**** EXERCISE INPUTS
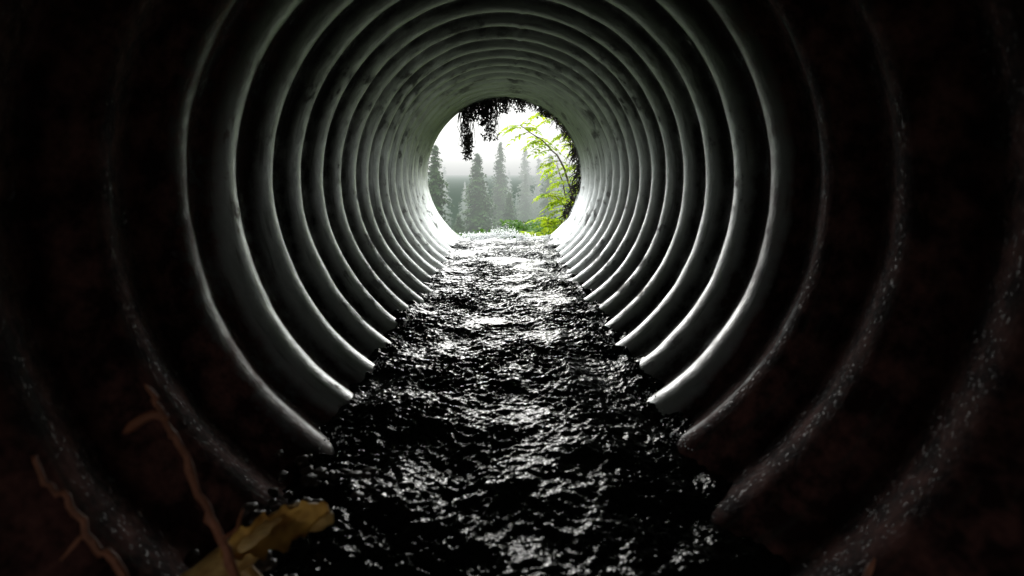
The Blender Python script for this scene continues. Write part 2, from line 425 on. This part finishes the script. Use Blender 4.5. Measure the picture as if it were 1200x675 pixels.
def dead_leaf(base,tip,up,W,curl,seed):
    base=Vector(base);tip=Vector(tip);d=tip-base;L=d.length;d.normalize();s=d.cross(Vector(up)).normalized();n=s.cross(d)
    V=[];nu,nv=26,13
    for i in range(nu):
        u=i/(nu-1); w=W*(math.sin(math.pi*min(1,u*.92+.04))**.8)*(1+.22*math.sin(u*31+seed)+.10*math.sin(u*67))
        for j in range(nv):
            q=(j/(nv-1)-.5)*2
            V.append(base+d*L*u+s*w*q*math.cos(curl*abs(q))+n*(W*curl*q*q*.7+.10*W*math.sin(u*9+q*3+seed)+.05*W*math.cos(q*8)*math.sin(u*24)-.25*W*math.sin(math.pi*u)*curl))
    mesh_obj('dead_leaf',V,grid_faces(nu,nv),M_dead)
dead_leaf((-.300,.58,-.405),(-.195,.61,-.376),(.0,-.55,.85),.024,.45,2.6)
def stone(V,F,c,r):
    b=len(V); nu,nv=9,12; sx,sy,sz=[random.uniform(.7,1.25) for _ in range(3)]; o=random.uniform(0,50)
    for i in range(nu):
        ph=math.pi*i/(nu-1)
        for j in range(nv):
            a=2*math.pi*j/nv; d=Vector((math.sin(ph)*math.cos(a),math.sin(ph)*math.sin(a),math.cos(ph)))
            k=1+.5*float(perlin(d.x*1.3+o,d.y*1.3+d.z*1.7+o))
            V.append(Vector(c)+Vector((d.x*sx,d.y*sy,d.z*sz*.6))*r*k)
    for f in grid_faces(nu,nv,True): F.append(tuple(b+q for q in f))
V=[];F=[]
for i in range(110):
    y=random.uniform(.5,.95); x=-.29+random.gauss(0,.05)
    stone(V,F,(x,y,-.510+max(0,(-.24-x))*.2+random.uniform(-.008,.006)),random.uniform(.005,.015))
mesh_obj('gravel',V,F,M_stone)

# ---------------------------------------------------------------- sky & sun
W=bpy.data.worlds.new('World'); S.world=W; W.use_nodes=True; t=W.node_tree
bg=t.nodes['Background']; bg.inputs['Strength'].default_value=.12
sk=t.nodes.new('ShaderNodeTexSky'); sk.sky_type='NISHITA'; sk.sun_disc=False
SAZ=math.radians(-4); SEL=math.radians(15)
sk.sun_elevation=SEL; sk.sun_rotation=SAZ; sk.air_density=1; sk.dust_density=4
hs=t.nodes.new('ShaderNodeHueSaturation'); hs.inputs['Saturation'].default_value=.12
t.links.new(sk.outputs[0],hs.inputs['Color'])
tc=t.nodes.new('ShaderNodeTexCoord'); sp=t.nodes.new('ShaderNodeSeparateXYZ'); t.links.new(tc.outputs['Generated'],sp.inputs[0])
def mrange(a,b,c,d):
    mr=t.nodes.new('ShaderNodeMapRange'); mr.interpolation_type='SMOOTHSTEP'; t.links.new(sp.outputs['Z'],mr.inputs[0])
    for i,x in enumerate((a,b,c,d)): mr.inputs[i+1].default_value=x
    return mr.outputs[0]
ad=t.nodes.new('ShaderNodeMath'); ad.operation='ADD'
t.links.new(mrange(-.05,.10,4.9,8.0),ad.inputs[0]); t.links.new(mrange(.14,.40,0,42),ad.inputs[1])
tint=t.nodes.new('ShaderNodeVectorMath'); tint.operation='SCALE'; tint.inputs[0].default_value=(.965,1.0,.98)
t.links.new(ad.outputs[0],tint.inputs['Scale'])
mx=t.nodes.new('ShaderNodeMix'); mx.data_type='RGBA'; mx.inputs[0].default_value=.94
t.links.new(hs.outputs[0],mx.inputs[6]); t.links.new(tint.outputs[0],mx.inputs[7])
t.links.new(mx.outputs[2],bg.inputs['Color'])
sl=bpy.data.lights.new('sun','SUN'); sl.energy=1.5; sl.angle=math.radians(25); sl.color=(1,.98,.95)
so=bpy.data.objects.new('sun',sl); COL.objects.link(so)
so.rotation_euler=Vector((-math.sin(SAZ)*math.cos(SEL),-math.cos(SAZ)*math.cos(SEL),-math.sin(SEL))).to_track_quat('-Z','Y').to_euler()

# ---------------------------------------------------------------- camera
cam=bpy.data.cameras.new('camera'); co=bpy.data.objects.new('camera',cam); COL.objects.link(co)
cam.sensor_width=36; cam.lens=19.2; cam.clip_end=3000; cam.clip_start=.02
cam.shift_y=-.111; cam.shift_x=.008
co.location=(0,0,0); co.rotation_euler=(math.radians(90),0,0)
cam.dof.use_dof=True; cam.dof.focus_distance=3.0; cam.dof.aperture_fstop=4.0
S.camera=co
********
**** EXERCISE INPUTS
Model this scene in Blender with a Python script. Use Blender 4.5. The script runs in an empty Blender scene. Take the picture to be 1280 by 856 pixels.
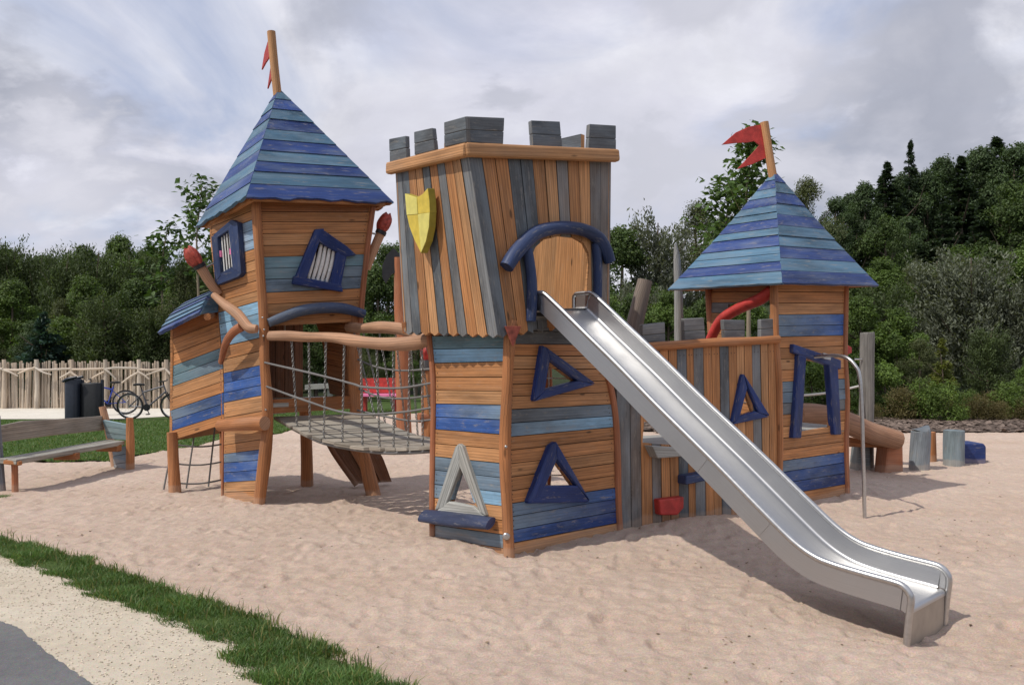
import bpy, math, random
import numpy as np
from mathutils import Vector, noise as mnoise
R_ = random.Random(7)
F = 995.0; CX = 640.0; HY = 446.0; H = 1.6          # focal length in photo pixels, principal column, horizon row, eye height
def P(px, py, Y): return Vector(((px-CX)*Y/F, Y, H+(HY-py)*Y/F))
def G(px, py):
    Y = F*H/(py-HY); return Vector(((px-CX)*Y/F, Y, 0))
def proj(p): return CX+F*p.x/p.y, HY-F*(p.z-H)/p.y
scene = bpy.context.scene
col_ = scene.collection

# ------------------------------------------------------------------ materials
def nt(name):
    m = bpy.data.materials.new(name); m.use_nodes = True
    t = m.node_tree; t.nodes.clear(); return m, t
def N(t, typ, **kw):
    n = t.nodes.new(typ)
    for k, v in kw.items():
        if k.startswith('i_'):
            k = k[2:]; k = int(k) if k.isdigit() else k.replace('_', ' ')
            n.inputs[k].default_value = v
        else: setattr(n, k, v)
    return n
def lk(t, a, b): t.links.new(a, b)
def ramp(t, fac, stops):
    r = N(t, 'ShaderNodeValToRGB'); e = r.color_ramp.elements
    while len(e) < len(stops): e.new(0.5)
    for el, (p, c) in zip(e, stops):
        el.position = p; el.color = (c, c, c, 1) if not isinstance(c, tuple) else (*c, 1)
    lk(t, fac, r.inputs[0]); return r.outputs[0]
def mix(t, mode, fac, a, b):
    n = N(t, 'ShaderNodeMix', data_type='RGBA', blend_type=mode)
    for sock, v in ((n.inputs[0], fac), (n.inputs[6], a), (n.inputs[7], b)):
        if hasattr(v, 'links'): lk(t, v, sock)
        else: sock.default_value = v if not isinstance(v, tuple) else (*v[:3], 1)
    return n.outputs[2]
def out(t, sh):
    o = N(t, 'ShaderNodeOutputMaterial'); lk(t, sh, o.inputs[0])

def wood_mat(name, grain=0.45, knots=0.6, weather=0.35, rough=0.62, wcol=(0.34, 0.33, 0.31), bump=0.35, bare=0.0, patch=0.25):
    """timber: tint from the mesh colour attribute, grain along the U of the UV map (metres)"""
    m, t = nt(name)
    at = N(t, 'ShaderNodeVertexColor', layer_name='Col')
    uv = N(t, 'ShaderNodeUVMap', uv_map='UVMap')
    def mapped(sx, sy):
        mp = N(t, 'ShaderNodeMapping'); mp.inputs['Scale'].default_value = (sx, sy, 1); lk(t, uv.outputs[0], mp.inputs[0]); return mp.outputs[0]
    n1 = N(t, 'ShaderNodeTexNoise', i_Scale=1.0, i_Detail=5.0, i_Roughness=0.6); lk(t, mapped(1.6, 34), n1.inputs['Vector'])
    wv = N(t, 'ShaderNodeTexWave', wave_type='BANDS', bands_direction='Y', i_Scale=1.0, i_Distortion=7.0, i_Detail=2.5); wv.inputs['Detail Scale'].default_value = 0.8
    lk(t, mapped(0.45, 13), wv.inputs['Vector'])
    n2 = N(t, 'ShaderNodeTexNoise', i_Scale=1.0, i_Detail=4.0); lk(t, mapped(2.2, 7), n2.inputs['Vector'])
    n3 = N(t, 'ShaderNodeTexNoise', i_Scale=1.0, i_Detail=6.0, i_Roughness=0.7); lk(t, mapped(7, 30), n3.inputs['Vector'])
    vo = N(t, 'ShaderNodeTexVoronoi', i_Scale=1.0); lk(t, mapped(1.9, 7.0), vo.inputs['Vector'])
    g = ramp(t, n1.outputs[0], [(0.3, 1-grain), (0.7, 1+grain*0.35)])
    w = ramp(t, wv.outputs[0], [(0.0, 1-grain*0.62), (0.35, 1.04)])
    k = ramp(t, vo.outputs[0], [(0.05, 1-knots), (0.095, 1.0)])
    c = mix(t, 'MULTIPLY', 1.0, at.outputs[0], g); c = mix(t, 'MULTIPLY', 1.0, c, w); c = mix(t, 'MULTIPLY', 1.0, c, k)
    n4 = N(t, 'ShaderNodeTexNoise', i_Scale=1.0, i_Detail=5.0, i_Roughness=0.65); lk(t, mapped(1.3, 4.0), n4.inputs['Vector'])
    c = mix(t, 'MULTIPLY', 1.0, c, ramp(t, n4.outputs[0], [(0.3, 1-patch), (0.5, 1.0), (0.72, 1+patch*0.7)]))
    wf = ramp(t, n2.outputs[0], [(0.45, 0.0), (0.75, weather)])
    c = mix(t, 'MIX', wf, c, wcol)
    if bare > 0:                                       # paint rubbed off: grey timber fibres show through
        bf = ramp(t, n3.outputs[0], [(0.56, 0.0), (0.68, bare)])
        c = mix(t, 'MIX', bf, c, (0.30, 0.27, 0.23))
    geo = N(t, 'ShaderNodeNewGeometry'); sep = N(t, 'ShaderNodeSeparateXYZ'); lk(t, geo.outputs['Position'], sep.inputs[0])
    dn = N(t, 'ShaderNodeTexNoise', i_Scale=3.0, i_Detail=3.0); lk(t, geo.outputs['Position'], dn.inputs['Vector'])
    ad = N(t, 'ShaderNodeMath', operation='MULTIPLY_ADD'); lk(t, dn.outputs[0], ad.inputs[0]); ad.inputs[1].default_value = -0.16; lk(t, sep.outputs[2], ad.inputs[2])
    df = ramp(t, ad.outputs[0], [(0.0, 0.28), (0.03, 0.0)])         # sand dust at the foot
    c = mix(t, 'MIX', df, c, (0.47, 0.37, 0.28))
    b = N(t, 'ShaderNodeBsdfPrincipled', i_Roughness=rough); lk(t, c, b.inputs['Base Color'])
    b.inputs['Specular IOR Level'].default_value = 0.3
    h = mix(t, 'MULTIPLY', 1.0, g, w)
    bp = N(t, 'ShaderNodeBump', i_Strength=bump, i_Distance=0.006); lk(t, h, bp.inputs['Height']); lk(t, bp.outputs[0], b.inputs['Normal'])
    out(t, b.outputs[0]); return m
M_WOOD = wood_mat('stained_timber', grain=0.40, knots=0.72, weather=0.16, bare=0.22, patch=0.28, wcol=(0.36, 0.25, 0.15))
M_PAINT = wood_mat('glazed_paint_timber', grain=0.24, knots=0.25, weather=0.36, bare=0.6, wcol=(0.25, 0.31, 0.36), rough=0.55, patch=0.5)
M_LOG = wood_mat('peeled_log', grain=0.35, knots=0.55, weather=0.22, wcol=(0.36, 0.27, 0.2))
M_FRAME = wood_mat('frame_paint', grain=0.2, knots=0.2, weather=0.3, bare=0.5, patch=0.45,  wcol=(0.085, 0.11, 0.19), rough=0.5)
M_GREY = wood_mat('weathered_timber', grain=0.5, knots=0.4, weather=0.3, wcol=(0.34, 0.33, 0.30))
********
**** EXERCISE INPUTS
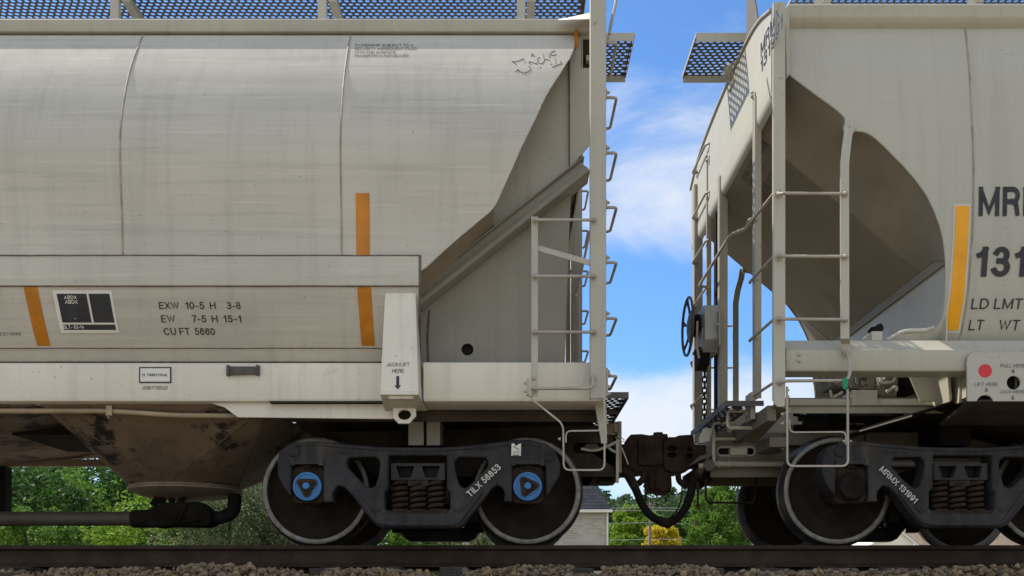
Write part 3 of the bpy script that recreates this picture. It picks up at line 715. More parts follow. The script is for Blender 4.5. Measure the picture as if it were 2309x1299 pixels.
********
_PROBLEM TO SOLVE_
How many of the lines above hold the word "were"? Give only that number.

_RESPONSE FOR THIS EXERCISE_
2